● Given material
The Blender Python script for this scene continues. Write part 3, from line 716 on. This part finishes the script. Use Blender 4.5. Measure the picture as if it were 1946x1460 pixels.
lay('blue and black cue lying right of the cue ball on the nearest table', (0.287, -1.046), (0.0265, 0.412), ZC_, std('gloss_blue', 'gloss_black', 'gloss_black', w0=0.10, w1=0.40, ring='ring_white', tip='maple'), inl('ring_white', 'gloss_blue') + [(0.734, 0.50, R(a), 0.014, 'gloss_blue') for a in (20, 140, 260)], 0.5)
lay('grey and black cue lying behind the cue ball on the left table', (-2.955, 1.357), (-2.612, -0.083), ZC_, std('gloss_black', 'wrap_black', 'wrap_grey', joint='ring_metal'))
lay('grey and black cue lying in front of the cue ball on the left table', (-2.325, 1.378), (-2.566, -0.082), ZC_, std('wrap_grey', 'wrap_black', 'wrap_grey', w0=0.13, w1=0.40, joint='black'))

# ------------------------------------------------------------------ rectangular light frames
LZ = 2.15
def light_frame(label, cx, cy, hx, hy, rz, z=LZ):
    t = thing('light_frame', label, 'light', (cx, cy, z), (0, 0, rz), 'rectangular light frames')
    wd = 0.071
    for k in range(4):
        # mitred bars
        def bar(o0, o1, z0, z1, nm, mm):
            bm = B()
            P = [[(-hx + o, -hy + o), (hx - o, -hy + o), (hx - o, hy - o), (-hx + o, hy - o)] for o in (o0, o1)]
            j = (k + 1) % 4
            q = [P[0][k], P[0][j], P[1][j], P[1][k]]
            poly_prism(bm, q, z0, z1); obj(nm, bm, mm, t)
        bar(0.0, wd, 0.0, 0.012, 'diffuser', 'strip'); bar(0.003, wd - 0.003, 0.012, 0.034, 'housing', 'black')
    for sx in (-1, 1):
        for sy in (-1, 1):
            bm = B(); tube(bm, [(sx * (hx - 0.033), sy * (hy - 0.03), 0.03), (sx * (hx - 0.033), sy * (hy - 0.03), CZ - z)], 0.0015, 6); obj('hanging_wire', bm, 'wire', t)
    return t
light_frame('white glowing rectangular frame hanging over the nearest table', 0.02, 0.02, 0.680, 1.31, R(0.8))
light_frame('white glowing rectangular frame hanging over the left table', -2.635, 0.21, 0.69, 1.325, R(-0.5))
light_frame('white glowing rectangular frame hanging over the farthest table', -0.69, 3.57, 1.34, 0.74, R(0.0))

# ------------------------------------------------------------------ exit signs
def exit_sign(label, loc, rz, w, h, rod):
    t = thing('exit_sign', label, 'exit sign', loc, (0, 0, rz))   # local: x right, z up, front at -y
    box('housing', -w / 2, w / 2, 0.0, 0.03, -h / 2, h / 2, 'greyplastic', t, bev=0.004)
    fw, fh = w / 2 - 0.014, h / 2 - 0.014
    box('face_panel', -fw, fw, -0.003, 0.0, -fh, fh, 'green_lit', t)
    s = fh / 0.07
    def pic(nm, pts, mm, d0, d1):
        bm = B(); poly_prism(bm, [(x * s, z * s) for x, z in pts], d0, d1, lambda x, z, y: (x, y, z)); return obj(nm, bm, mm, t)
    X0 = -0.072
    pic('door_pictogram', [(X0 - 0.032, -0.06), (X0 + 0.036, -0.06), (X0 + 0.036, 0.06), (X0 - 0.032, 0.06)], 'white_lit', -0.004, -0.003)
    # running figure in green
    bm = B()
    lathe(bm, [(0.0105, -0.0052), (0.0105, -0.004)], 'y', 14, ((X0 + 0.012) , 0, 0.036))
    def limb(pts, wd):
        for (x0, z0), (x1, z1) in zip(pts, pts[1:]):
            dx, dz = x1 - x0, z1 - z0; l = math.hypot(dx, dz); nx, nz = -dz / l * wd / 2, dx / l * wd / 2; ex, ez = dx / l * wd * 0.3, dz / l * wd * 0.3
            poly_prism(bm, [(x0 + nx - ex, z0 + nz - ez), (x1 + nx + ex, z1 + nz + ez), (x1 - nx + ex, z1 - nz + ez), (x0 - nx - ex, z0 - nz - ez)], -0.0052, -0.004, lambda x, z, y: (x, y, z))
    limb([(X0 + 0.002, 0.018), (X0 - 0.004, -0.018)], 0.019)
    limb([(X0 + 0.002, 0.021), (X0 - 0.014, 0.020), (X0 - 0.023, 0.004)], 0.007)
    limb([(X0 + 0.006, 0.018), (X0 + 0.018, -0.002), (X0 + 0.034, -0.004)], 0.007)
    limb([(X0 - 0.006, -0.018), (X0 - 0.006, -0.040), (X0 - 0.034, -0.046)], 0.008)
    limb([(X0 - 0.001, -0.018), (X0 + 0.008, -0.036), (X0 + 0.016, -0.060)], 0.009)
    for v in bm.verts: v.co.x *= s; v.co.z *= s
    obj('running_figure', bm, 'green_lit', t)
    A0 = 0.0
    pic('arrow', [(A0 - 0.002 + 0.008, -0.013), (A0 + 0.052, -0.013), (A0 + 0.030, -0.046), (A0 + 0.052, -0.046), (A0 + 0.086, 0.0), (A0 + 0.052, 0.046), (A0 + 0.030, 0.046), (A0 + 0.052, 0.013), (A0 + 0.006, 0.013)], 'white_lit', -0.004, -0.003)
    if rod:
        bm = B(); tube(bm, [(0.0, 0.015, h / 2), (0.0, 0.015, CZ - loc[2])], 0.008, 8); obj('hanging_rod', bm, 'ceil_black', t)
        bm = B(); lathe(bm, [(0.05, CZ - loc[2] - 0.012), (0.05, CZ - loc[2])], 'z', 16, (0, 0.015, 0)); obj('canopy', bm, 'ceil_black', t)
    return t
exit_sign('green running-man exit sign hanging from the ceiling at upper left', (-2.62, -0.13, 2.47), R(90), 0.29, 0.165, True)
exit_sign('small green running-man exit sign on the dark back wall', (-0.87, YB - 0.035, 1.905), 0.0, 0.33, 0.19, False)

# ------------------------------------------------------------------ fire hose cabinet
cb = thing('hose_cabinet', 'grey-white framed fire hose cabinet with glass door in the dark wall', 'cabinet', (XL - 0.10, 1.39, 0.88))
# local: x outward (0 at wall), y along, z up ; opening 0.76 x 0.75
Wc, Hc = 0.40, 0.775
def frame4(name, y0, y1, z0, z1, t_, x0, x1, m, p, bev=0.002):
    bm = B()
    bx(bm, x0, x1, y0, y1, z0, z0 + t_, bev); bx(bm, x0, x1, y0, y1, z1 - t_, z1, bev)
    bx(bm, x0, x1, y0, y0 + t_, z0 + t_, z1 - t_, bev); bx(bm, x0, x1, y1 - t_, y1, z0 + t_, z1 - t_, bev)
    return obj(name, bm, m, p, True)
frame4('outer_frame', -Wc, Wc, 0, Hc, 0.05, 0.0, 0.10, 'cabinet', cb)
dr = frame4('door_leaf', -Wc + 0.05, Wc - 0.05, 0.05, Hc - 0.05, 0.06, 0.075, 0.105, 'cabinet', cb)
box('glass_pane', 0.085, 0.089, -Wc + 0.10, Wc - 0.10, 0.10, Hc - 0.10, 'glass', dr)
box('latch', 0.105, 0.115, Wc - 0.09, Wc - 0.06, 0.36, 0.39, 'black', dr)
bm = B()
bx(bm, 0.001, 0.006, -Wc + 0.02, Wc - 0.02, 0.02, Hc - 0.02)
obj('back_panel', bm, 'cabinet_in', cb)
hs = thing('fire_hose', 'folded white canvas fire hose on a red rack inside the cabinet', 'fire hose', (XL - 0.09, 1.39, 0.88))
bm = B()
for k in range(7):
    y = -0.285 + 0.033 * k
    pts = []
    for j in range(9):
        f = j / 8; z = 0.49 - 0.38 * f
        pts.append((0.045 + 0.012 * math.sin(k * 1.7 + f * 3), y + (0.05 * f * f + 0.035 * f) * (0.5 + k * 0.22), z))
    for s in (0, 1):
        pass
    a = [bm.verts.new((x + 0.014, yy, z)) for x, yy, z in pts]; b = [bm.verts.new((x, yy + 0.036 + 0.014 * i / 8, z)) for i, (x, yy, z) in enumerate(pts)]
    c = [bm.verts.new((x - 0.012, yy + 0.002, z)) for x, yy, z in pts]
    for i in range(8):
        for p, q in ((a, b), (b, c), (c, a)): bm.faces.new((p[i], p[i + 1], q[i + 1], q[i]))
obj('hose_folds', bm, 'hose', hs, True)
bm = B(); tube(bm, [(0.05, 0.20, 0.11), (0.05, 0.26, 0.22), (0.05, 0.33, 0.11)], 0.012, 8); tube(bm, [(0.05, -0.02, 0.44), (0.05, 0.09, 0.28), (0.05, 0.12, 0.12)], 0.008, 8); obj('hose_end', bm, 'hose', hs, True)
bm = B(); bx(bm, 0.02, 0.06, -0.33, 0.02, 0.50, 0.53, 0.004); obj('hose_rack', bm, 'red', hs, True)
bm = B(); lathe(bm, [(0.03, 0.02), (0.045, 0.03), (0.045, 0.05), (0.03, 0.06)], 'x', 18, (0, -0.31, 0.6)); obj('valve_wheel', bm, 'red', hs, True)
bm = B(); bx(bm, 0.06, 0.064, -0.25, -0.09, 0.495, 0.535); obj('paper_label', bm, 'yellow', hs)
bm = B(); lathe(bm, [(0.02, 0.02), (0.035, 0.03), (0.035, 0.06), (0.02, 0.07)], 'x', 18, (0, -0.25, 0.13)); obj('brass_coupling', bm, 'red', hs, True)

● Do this
Quote exactly the opening line of the material above and every line after it, up to and including the line that contains "lay('grey and black cue lying in".

● Final result
The Blender Python script for this scene continues. Write part 3, from line 716 on. This part finishes the script. Use Blender 4.5. Measure the picture as if it were 1946x1460 pixels.
lay('blue and black cue lying right of the cue ball on the nearest table', (0.287, -1.046), (0.0265, 0.412), ZC_, std('gloss_blue', 'gloss_black', 'gloss_black', w0=0.10, w1=0.40, ring='ring_white', tip='maple'), inl('ring_white', 'gloss_blue') + [(0.734, 0.50, R(a), 0.014, 'gloss_blue') for a in (20, 140, 260)], 0.5)
lay('grey and black cue lying behind the cue ball on the left table', (-2.955, 1.357), (-2.612, -0.083), ZC_, std('gloss_black', 'wrap_black', 'wrap_grey', joint='ring_metal'))
lay('grey and black cue lying in front of the cue ball on the left table', (-2.325, 1.378), (-2.566, -0.082), ZC_, std('wrap_grey', 'wrap_black', 'wrap_grey', w0=0.13, w1=0.40, joint='black'))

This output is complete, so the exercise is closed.